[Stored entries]
-- Begin --

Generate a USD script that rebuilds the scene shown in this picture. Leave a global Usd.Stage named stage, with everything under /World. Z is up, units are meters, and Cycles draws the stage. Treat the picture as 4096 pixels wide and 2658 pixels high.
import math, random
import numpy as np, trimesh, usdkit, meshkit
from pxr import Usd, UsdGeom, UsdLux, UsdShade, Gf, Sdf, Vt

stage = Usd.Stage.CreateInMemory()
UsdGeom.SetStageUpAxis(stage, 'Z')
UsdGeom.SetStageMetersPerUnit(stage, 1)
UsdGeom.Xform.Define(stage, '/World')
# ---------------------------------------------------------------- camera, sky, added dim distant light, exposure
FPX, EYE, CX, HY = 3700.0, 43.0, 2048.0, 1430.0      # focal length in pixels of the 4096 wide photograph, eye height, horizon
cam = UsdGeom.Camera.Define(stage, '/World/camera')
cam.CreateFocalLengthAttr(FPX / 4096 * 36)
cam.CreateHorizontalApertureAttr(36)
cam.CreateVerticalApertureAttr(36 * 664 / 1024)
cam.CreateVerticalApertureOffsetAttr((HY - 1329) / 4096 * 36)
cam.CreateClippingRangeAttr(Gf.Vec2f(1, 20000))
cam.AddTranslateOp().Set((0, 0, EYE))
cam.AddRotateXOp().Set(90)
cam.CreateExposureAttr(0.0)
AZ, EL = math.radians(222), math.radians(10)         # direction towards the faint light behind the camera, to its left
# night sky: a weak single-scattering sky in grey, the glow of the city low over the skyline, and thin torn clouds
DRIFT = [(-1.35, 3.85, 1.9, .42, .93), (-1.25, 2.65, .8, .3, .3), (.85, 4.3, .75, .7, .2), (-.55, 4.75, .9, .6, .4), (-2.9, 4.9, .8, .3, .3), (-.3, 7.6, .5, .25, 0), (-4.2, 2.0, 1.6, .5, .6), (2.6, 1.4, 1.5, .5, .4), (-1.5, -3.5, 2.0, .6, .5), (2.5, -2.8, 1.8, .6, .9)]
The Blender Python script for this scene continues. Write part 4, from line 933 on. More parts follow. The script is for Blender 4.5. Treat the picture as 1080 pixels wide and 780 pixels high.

-- End --

OBJECTIVE => Repeat the listing exactly, from its first line to its last.

FINISHED TASK =>
Generate a USD script that rebuilds the scene shown in this picture. Leave a global Usd.Stage named stage, with everything under /World. Z is up, units are meters, and Cycles draws the stage. Treat the picture as 4096 pixels wide and 2658 pixels high.
import math, random
import numpy as np, trimesh, usdkit, meshkit
from pxr import Usd, UsdGeom, UsdLux, UsdShade, Gf, Sdf, Vt

stage = Usd.Stage.CreateInMemory()
UsdGeom.SetStageUpAxis(stage, 'Z')
UsdGeom.SetStageMetersPerUnit(stage, 1)
UsdGeom.Xform.Define(stage, '/World')
# ---------------------------------------------------------------- camera, sky, added dim distant light, exposure
FPX, EYE, CX, HY = 3700.0, 43.0, 2048.0, 1430.0      # focal length in pixels of the 4096 wide photograph, eye height, horizon
cam = UsdGeom.Camera.Define(stage, '/World/camera')
cam.CreateFocalLengthAttr(FPX / 4096 * 36)
cam.CreateHorizontalApertureAttr(36)
cam.CreateVerticalApertureAttr(36 * 664 / 1024)
cam.CreateVerticalApertureOffsetAttr((HY - 1329) / 4096 * 36)
cam.CreateClippingRangeAttr(Gf.Vec2f(1, 20000))
cam.AddTranslateOp().Set((0, 0, EYE))
cam.AddRotateXOp().Set(90)
cam.CreateExposureAttr(0.0)
AZ, EL = math.radians(222), math.radians(10)         # direction towards the faint light behind the camera, to its left
# night sky: a weak single-scattering sky in grey, the glow of the city low over the skyline, and thin torn clouds
DRIFT = [(-1.35, 3.85, 1.9, .42, .93), (-1.25, 2.65, .8, .3, .3), (.85, 4.3, .75, .7, .2), (-.55, 4.75, .9, .6, .4), (-2.9, 4.9, .8, .3, .3), (-.3, 7.6, .5, .25, 0), (-4.2, 2.0, 1.6, .5, .6), (2.6, 1.4, 1.5, .5, .4), (-1.5, -3.5, 2.0, .6, .5), (2.5, -2.8, 1.8, .6, .9)]
The Blender Python script for this scene continues. Write part 4, from line 933 on. More parts follow. The script is for Blender 4.5. Treat the picture as 1080 pixels wide and 780 pixels high.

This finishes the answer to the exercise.